Food has long been part of Indonesia’s cultural conversation, from Mustika Rasa, the 1960s cookbook commissioned by President Sukarno to more recent works such as Rijsttafel by food researcher Fadly Rahman and the archival projects of the Nusa Gastronomy Foundation.

Yet these efforts remain fragmented, driven by individual scholars, embassies and collectives, instead of as a national strategy, so initiatives like WIG could provide a more cohesive structure.

Hardian Eko “Seto” Nurseto, a food anthropologist and cofounder of culinary research collective Parti Gastronomi, also notes the lack of a unified direction.

“We still don’t have an overarching framework, a clear vision for what we want to promote through gastronomy and why,” he says, referring to Indonesia’s relatively nebulous global visibility.

While he welcomes government initiatives that work in tandem with industry efforts, Seto hopes the movement will inspire a more thoughtful and well-rounded approach.

“Any effort to introduce Indonesian cuisine is always good, but when food becomes part of tourism, it risks standardization,” he says.

“We should aim to balance the pursuit of global standards without losing sight of our own culinary stories and wisdom.”

Progressive vision

For chefs and writers who have gained cross-border renown, global recognition is more than validation: It is also a chance to expand an understanding of Indonesia through food.

For Hans Christian, the chef-owner of August Jakarta who was recently recognized in The Best Chef Awards 2025, the acknowledgement extends beyond personal success to national pride.

He admits that visibility remains a challenge.

“Often it feels like we, as chefs, are building the foundation and the stage at the same time,” says Hans.

“But I’m hopeful because I’m seeing more [of a] collective effort. In the future, official organizations can connect chefs, producers and educators so that our food is understood globally.

“Even small steps, like smoother visa processes or easier import access to ingredients for use in international collaborations, can make a huge difference,” he says.

Culinary map: Copies of the inaugural Indonesia Gourmet Guide, which contains a curated list of notable restaurants in Bali and Jakarta, are displayed during its launch in conjunction with the Tourism Ministry’s Wonderful Indonesia Gourmet 2025 pilot program, in this undated handout photo.. (Courtesy of Wonderful Indonesia Gourmet) (Wonderful Indonesia Gourmet/-)
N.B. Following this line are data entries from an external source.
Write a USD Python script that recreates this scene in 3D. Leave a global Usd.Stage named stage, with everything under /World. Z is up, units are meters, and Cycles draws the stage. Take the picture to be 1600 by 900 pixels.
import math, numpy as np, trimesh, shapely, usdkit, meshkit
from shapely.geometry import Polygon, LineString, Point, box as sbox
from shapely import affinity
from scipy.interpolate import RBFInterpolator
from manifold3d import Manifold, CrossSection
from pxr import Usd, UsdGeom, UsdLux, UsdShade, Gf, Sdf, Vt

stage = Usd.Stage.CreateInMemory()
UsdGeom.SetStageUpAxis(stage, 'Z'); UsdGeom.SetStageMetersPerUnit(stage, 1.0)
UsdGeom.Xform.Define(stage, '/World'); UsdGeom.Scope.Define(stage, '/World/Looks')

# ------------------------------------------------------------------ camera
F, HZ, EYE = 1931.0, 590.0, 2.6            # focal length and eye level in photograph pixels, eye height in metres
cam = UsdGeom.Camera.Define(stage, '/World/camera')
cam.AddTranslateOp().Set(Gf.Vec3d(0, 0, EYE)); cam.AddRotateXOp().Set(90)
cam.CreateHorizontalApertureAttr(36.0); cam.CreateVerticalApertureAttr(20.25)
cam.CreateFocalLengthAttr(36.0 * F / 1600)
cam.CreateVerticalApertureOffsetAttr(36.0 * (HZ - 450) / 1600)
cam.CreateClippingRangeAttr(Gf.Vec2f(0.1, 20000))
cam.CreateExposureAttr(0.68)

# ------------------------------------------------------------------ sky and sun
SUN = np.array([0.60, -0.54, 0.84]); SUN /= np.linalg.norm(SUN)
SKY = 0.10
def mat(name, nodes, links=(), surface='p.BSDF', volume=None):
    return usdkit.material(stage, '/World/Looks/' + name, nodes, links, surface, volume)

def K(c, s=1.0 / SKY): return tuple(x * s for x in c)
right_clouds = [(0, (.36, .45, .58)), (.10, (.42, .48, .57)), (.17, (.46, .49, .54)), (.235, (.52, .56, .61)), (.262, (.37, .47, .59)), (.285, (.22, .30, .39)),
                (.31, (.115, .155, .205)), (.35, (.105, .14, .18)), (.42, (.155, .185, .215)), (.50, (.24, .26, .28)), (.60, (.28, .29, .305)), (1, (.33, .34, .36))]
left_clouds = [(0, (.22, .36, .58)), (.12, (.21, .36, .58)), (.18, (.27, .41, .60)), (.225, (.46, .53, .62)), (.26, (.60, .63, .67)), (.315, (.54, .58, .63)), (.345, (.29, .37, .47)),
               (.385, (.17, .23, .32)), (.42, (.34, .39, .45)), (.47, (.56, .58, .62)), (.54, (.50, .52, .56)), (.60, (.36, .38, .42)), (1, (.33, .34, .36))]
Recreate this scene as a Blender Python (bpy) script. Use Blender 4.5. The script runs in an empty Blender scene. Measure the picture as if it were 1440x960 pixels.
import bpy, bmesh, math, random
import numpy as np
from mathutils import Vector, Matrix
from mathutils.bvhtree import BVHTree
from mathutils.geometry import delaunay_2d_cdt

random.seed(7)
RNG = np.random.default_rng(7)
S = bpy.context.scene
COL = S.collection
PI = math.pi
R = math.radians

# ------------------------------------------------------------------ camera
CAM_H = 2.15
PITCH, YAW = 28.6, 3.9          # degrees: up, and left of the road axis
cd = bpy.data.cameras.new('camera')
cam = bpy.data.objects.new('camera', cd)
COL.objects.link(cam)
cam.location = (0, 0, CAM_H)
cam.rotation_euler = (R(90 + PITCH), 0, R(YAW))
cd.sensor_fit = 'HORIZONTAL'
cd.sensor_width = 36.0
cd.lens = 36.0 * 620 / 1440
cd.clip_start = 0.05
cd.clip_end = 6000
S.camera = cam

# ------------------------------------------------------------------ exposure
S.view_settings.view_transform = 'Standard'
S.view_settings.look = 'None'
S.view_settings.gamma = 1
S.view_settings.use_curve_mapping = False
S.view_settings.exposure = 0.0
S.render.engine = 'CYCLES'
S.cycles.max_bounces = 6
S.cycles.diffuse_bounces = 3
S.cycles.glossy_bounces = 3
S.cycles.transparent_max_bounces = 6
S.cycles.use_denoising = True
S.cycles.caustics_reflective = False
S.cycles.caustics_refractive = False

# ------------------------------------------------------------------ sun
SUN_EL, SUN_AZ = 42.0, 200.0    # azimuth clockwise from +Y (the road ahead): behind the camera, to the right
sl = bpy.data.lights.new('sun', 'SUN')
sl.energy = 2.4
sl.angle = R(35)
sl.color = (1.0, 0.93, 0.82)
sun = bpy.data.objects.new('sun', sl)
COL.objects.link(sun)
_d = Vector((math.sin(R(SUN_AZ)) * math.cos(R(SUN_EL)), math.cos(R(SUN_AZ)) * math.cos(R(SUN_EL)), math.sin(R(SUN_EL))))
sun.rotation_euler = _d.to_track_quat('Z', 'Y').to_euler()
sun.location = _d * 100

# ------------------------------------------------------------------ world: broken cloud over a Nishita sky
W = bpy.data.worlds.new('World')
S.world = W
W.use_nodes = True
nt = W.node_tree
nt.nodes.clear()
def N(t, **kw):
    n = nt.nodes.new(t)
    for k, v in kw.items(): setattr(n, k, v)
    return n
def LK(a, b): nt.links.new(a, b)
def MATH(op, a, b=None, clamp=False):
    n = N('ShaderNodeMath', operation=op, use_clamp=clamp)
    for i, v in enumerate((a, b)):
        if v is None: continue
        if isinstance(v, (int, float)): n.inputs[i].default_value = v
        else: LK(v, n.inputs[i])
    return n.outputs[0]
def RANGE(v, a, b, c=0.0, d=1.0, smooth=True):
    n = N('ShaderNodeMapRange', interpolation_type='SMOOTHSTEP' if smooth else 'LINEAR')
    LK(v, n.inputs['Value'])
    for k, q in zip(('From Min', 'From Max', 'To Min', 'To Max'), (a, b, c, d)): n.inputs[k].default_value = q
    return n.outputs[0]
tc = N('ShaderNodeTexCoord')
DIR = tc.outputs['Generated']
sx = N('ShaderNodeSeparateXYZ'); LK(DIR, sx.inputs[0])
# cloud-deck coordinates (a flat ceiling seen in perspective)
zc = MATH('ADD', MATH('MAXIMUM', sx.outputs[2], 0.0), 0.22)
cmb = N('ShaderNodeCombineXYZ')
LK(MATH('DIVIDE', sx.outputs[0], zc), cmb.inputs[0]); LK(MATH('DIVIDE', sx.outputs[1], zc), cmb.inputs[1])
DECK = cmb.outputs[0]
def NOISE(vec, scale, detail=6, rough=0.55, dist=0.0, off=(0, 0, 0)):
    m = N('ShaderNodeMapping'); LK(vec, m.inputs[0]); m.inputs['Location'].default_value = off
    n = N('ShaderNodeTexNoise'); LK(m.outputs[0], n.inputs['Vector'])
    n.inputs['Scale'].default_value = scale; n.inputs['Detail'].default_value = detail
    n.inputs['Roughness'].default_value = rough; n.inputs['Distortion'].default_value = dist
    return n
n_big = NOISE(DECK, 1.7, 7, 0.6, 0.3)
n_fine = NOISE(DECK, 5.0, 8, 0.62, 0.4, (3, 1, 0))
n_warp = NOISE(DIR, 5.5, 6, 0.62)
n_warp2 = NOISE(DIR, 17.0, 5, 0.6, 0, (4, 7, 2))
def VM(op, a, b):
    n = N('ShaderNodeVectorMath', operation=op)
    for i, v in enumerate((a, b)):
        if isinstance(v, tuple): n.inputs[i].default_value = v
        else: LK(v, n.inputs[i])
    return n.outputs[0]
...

Looking ahead, how should Indonesian gastronomy be developed in ways that feel organic and globally relevant?

Patricia Tanumihardja, an author based in Washington, DC, who is known for the Mortar and Pestle cookbook of classic Indonesian recipes, underlines the value in storytelling and everyday advocacy.

“While the Indonesian diaspora is not large, I still believe that we have many stories to share,” she says, noting the limited number of Indonesian restaurants abroad.

According to a Foreign Ministry survey, only 1,221 such eateries were open across the globe as of late 2024.

“It would be a good idea to harness the power of the diaspora to spread the word. They have local connections and can build awareness at the grassroots level. Perhaps appoint food ambassadors to facilitate?” she suggests.

Patricia is currently collaborating with Leiden University, as well as Indonesian chefs and cookbook authors across Europe and the United States, to highlight the global evolution of the country’s cuisines.

“I believe cross-country collaborations like this will be instrumental,” she says.

“Everyone is attracted to a story, so tell the stories of the tempeh maker at the market, the farmers who produce gula merah [palm sugar], and weave in aspects of our culture that are already familiar to global audiences.

“There’s no one way to achieve this goal. We need a well-thought-out, multi-pronged effort.”